Brief: In the material below, please retype the lines from the very first through the one with "from math import radians", exactly and without pictures.

Raw data:
= = = = = = =
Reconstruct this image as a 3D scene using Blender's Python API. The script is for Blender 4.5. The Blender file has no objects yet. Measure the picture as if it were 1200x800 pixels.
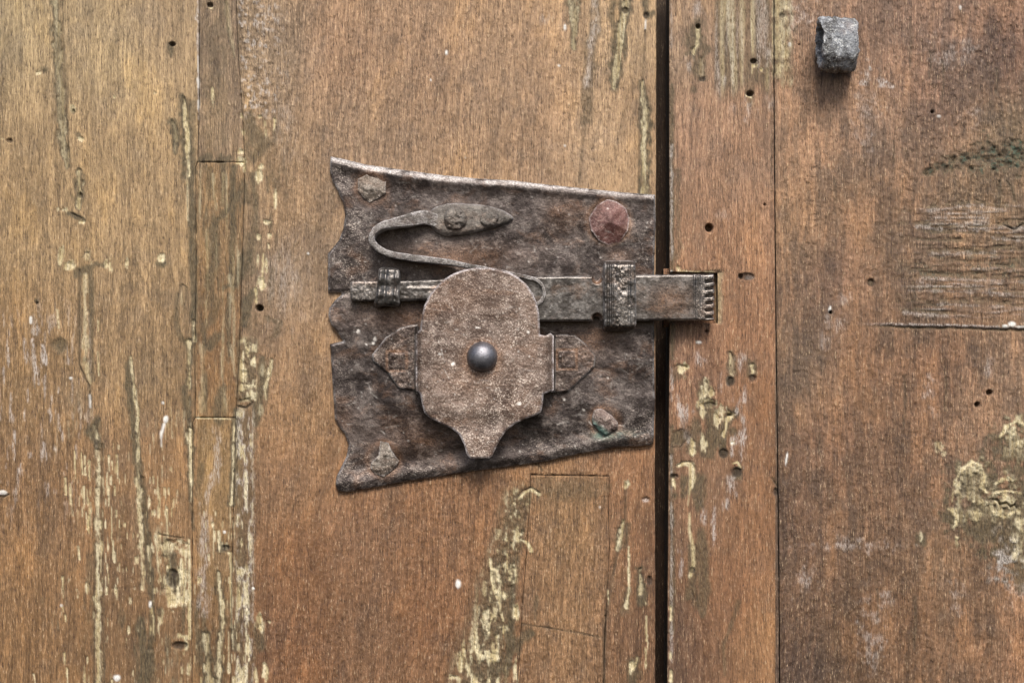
import bpy, math, random
import numpy as np
from math import radians

# ------------------------------------------------------------------ camera, sky, sun
S = 0.0005            # one photo pixel on the door face is half a millimetre
DIST = 2200.0         # camera distance in those units (1.1 m)
sc = bpy.context.scene
cam_d = bpy.data.cameras.new("camera"); cam = bpy.data.objects.new("camera", cam_d)
sc.collection.objects.link(cam); sc.camera = cam
cam.location = (0, -DIST * S, 0); cam.rotation_euler = (radians(90), 0, 0)
cam_d.sensor_width = 36.0; cam_d.lens = 36.0 * DIST / 1200.0
cam_d.clip_start = 0.01; cam_d.clip_end = 200.0

SUN_EL, SUN_AZ = radians(47), radians(5)     # azimuth from the door's normal, slightly to the right
world = bpy.data.worlds.new("World"); sc.world = world; world.use_nodes = True
wn = world.node_tree; bg = wn.nodes["Background"]
sky = wn.nodes.new("ShaderNodeTexSky"); sky.sky_type = 'NISHITA'; sky.sun_disc = False
sky.sun_elevation = SUN_EL; sky.sun_rotation = radians(180 - 5)
sky.air_density = 1.0; sky.dust_density = 3.5; sky.ozone_density = 1.0
wn.links.new(sky.outputs[0], bg.inputs[0]); bg.inputs[1].default_value = 0.11
sd = bpy.data.lights.new("sun", 'SUN'); sun = bpy.data.objects.new("sun", sd)
sc.collection.objects.link(sun); sd.energy = 3.3; sd.angle = radians(22); sd.color = (1.0, 0.955, 0.89)
from mathutils import Vector, noise as mnoise
dvec = Vector((math.sin(SUN_AZ) * math.cos(SUN_EL), -math.cos(SUN_AZ) * math.cos(SUN_EL), math.sin(SUN_EL)))
sun.rotation_euler = dvec.to_track_quat('Z', 'Y').to_euler()
sc.view_settings.view_transform = 'Standard'; sc.view_settings.look = 'None'
sc.view_settings.exposure = 0.54; sc.view_settings.gamma = 1.0
sc.render.engine = 'CYCLES'

C = sc.collection
RNG = np.random.RandomState(7)

# ------------------------------------------------------------------ numpy canvases (1 unit = 1 photo pixel)
M = 60; CW, CH = 1200 + 2 * M, 800 + 2 * M
YY, XX = np.mgrid[0:CH, 0:CW].astype(np.float32); XX -= M; YY -= M

def vnoise(cx, cy, seed):
    r = np.random.RandomState(seed)
    nx, ny = int(CW / cx) + 5, int(CH / cy) + 5
    g = r.uniform(-1, 1, (ny, nx)).astype(np.float32)
    def w(n, c, m):
        p = np.arange(n) / c + r.uniform(0, 1); i = np.floor(p).astype(int); f = p - i
        f = f * f * f * (f * (f * 6 - 15) + 10)
        return np.clip(i, 0, m - 2), f.astype(np.float32)
    iy, fy = w(CH, cy, ny); ix, fx = w(CW, cx, nx)
    a = g[iy] * (1 - fy)[:, None] + g[iy + 1] * fy[:, None]
    return a[:, ix] * (1 - fx) + a[:, ix + 1] * fx

def fbm(cx, cy, octs, seed, gain=0.55):
    o = 0; a = 1; t = 0
    for k in range(octs):
        if cx < 1.0 and cy < 1.0: break
        o = o + a * vnoise(max(cx, 1.0), max(cy, 1.0), seed + 17 * k); t += a * a; a *= gain; cx /= 2; cy /= 2
    return o / math.sqrt(t)

def ss(a, b, x):
    t = np.clip((x - a) / (b - a), 0, 1); return t * t * (3 - 2 * t)

def samp(A, x, y):
    x = np.clip(x + M, 0, CW - 1.001); y = np.clip(y + M, 0, CH - 1.001)
    ix = x.astype(np.int32); iy = y.astype(np.int32); fx = x - ix; fy = y - iy
    if A.ndim == 3: fx = fx[..., None]; fy = fy[..., None]
    return (A[iy, ix] * (1 - fx) + A[iy, ix + 1] * fx) * (1 - fy) + (A[iy + 1, ix] * (1 - fx) + A[iy + 1, ix + 1] * fx) * fy

N_edge = fbm(5, 16, 4, 11)          # vertical-fibre edge breakup
N_round = fbm(7, 8, 4, 31)          # rounder breakup
N_fine = fbm(2.4, 9, 3, 51)

N_crisp = .75 * N_edge + .55 * fbm(2.2, 6, 2, 57); BRK = ss(-.75, -.05, fbm(4, 14, 3, 59)) * .75 + .25
def zero(): return np.zeros((CH, CW), np.float32)
H = zero(); PUT = zero(); STN = zero(); HAZ = zero(); GRN = zero(); WHT = zero(); RGH = zero(); DRK = zero()

def box(x0, x1, y0, y1):
    return (slice(max(0, int(y0 + M)), min(CH, int(y1 + M) + 1)), slice(max(0, int(x0 + M)), min(CW, int(x1 + M) + 1)))

def stroke_val(pts, sl, ns, N):
    X = XX[sl]; Y = YY[sl]; best = np.full(X.shape, 9e9, np.float32)
    P = [(p[0], p[1], p[2]) for p in pts]
    if len(P) == 1: P.append((P[0][0], P[0][1] + 0.01, P[0][2]))
    for (ax, ay, aw), (bx, by, bw) in zip(P[:-1], P[1:]):
        dx, dy = bx - ax, by - ay; L = dx * dx + dy * dy
        t = np.clip(((X - ax) * dx + (Y - ay) * dy) / L, 0, 1)
        d = np.hypot(X - ax - t * dx, Y - ay - t * dy) / (aw + (bw - aw) * t)
        best = np.minimum(best, d)
    return 1 - best + ns * N[sl]

def stroke(A, pts, soft=0.5, ns=0.45, amp=1.0, N=None, add=False):
    pts = [(p[0], p[1], max(p[2], 0.6)) for p in pts]
    w = max(p[2] for p in pts) * 1.9 + 3
    xs = [p[0] for p in pts]; ys = [p[1] for p in pts]
    sl = box(min(xs) - w, max(xs) + w, min(ys) - w, max(ys) + w)
    v = ss(0, soft, stroke_val(pts, sl, ns, N_edge if N is None else N)) * amp
    if add: A[sl] += v
    else: A[sl] = np.maximum(A[sl], v)

def blob(A, x, y, rx, ry, soft=0.5, ns=0.4, amp=1.0, N=None, add=False, ang=0.0):
    r = max(rx, ry) * 1.9 + 3; sl = box(x - r, x + r, y - r, y + r)
    c, s_ = math.cos(ang), math.sin(ang); dx = XX[sl] - x; dy = YY[sl] - y
    d = np.hypot((dx * c + dy * s_) / rx, (-dx * s_ + dy * c) / ry)
    v = ss(0, soft, 1 - d + ns * (N_edge if N is None else N)[sl]) * amp
    if add: A[sl] += v
    else: A[sl] = np.maximum(A[sl], v)

def gouge(pts, halo=2.2, put=0.9, dep=2.2, stn=0.75):
    """a splintered gouge: pale raw wood sunk into a grimy halo"""
    w = max(p[2] for p in pts) * 2 + 4; xs = [p[0] for p in pts]; ys = [p[1] for p in pts]; sl_ = box(min(xs) - w, max(xs) + w, min(ys) - w, max(ys) + w)
    Q = np.zeros_like(PUT); stroke(Q, pts, 0.35, 0.85, put, N_crisp); PUT[sl_] = np.maximum(PUT[sl_], (Q * BRK)[sl_])
    stroke(STN, [(x, y, w_ * halo * 1.15 + .9) for x, y, w_ in pts], 0.5, 0.5, min(1.0, stn * 1.2), N_crisp)
    T = zero(); stroke(T, [(x, y, w_ * 1.35) for x, y, w_ in pts], 0.45, 0.5, 1.0, N_crisp)
    H[:] -= dep * T

def crack(pts, dep=4.0, w=0.9, stn=0.35):
    p = [(x, y, w) for x, y in pts]
    T = zero(); stroke(T, p, 0.9, 0.25, 1.0); H[:] -= dep * T
    DRK[:] = np.maximum(DRK, T * 0.55)
    stroke(STN, [(x, y, w * 3) for x, y in pts], 1.2, 0.2, stn)

def hole(x, y, rx, ry, dep=9.0, ang=0.0):
    T = zero(); blob(T, x, y, rx * 1.1, ry * 1.1, 0.28, 0.06, 1.0, ang=ang); H[:] -= dep * T
    DRK[:] = np.maximum(DRK, T)

def chip(x, y, rx, ry, dep=1.6, put=0.95):
    blob(PUT, x, y, rx, ry, 0.3, 0.8, put, N_crisp); T = zero(); blob(T, x, y, rx, ry, 0.5, 0.4); H[:] -= dep * T

def dark(pts, a=0.8, soft=.6): stroke(STN, [(x, y, w * 1.12) for x, y, w in pts], soft, 0.4, min(1.0, a * 1.15))
def white(x, y, rx, ry, a=1.0, ang=0.0):
    blob(WHT, x, y, rx, ry, 0.4, 0.2, a, ang=ang); T = zero(); blob(T, x, y, rx, ry, 0.8, 0.2, ang=ang); H[:] += 0.6 * T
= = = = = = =
Completed task:
Reconstruct this image as a 3D scene using Blender's Python API. The script is for Blender 4.5. The Blender file has no objects yet. Measure the picture as if it were 1200x800 pixels.
import bpy, math, random
import numpy as np
from math import radians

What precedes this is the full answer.